Now 56, she remembers her own anxious days in 1967 after her stockbroker husband became emotionally ill. He deserted her and her three young children, she says, puncturing their comfortable "Leave It to Beaver life."
"We had a child-support order that, with my working, would have made it possible for me to take care of my children without welfare, with the exception of health care," she says.
But the first two checks her ex-husband sent bounced and she never got another, Woolsey says.
She sold their house in Marin County, a wealthy San Francisco suburb, and took a $580-a-month secretarial job. But she soon had to supplement her income by going on welfare. "I didn't go on AFDC (Aid to Families with Dependent Children) until I realized my earnings wouldn't pay for child care and health care and food we needed."
Woolsey also plans to reintroduce her unsuccessful 1993 proposal to require that credit reports include past-due child-support payments. "Absent parents pay for their boats and their cars before they pay for child support because there's no penalty. . . . That should be as detrimental as owing something on their automobile, or more detrimental."

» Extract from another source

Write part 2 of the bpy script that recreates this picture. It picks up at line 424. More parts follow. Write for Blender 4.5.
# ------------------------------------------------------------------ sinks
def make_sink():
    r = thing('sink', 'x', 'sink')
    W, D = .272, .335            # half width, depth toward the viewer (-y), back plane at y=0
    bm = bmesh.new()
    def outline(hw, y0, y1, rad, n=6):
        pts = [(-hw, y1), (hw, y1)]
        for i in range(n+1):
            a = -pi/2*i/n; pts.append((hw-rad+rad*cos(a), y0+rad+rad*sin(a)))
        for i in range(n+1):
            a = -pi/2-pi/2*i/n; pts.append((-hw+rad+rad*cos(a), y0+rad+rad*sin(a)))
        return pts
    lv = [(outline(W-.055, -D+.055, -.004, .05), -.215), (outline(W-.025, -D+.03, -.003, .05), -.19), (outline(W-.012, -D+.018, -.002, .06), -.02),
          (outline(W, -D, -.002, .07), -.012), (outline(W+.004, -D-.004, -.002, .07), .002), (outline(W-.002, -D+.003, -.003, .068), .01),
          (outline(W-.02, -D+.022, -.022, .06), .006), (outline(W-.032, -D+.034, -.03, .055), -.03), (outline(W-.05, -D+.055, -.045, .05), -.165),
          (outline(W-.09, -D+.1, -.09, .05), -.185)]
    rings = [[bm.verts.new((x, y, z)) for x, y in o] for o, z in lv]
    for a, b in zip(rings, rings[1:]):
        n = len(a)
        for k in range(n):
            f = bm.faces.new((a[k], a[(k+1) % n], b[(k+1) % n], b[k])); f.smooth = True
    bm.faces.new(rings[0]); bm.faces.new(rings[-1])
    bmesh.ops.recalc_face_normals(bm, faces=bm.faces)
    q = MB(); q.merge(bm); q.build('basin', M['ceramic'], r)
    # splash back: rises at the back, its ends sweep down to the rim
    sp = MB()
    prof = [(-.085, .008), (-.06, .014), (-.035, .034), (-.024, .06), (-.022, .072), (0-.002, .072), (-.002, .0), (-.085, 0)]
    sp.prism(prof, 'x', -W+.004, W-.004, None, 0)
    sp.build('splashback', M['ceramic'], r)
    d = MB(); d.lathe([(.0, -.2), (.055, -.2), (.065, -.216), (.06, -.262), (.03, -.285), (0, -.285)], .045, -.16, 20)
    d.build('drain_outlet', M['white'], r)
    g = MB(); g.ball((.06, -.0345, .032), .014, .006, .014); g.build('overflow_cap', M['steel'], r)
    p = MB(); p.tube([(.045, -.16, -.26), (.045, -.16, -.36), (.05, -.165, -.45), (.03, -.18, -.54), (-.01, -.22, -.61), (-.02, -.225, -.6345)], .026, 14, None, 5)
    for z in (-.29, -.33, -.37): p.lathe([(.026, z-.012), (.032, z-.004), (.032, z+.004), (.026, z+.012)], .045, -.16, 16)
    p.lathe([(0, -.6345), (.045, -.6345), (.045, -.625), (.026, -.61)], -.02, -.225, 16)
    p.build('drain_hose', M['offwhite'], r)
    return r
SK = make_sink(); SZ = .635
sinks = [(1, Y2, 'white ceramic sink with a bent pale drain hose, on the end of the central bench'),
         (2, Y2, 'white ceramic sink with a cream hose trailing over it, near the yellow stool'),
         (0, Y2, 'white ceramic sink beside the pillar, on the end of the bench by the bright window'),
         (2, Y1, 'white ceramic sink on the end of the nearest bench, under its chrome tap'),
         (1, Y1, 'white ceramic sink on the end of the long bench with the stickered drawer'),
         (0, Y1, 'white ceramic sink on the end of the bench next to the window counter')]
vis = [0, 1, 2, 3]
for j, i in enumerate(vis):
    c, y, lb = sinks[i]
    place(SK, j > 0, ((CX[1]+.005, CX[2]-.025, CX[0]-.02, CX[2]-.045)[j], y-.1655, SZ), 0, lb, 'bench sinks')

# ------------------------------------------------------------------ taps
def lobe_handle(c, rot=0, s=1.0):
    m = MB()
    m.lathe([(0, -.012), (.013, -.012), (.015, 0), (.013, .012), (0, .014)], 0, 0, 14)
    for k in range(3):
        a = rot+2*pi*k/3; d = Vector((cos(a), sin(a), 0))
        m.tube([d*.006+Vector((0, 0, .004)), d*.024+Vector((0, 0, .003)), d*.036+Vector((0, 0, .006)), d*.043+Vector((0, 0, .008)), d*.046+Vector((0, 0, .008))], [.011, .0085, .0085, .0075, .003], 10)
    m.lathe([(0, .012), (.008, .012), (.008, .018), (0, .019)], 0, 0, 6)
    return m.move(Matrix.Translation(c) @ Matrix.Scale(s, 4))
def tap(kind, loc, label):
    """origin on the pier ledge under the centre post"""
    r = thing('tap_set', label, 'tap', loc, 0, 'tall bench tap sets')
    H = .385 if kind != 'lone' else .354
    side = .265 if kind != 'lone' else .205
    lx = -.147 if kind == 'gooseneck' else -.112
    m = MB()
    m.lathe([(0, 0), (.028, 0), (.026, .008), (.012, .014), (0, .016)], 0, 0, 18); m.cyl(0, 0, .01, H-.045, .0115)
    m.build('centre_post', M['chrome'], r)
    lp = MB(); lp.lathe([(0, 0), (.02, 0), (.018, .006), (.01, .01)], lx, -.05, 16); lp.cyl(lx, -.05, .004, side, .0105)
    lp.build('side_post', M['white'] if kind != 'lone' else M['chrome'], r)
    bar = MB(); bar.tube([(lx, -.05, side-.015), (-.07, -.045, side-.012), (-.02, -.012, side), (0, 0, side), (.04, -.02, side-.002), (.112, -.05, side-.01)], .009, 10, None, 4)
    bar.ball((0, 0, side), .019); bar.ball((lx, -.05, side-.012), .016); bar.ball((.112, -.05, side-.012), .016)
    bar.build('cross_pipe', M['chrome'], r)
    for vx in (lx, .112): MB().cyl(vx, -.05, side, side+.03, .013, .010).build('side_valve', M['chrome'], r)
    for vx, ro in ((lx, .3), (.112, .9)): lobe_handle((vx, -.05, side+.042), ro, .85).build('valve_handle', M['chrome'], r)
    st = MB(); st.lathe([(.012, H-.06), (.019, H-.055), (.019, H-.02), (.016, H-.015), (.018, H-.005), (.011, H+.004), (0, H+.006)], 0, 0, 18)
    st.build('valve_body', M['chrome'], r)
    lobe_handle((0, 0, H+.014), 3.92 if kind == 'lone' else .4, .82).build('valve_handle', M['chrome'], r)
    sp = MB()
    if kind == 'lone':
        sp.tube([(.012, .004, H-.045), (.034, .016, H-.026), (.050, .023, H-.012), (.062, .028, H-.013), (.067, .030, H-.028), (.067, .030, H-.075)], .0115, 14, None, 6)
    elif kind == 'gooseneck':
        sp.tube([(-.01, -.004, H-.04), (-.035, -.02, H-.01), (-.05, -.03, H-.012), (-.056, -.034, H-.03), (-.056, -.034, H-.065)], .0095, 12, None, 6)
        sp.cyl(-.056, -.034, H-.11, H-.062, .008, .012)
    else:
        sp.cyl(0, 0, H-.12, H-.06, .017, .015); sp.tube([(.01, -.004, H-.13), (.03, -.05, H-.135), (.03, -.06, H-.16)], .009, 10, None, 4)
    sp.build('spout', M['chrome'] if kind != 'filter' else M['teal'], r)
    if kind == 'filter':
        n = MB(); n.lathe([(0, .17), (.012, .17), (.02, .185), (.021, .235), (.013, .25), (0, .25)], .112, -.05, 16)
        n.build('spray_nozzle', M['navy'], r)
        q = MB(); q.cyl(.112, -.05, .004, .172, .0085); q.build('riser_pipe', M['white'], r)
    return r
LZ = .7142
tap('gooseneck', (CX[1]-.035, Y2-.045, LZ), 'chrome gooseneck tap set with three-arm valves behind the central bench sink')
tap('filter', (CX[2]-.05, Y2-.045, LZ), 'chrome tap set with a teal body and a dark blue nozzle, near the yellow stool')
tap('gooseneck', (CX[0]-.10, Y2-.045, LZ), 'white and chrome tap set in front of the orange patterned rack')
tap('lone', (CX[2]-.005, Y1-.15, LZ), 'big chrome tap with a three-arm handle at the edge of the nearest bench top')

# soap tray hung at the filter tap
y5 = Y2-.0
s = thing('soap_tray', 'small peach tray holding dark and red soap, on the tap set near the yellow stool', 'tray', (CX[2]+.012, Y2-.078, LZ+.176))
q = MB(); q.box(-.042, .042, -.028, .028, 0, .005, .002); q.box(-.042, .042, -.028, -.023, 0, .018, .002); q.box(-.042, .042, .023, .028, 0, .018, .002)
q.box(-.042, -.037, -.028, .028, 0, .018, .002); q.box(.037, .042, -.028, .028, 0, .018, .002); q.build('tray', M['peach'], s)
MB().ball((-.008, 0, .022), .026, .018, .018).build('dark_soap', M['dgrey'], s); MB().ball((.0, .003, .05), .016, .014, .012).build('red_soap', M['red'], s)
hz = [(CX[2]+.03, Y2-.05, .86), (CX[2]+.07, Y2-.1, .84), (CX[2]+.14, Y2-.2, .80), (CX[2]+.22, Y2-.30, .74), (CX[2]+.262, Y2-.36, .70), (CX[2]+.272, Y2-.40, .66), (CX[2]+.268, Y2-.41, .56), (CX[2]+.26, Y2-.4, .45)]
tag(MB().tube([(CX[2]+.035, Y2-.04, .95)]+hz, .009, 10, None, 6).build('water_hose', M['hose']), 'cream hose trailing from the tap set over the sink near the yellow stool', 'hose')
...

Improved collection, coupled with a minimum benefit for families that don't receive child support, would offset welfare costs or even keep many mothers
from needing welfare, she argues.
"I want to give them, without their feeling guilty, the tools . . . to be able to provide for themselves and their children in a way that gives them dignity and self-esteem.
"Whatever we do," Woolsey says, "we have to do better for our children."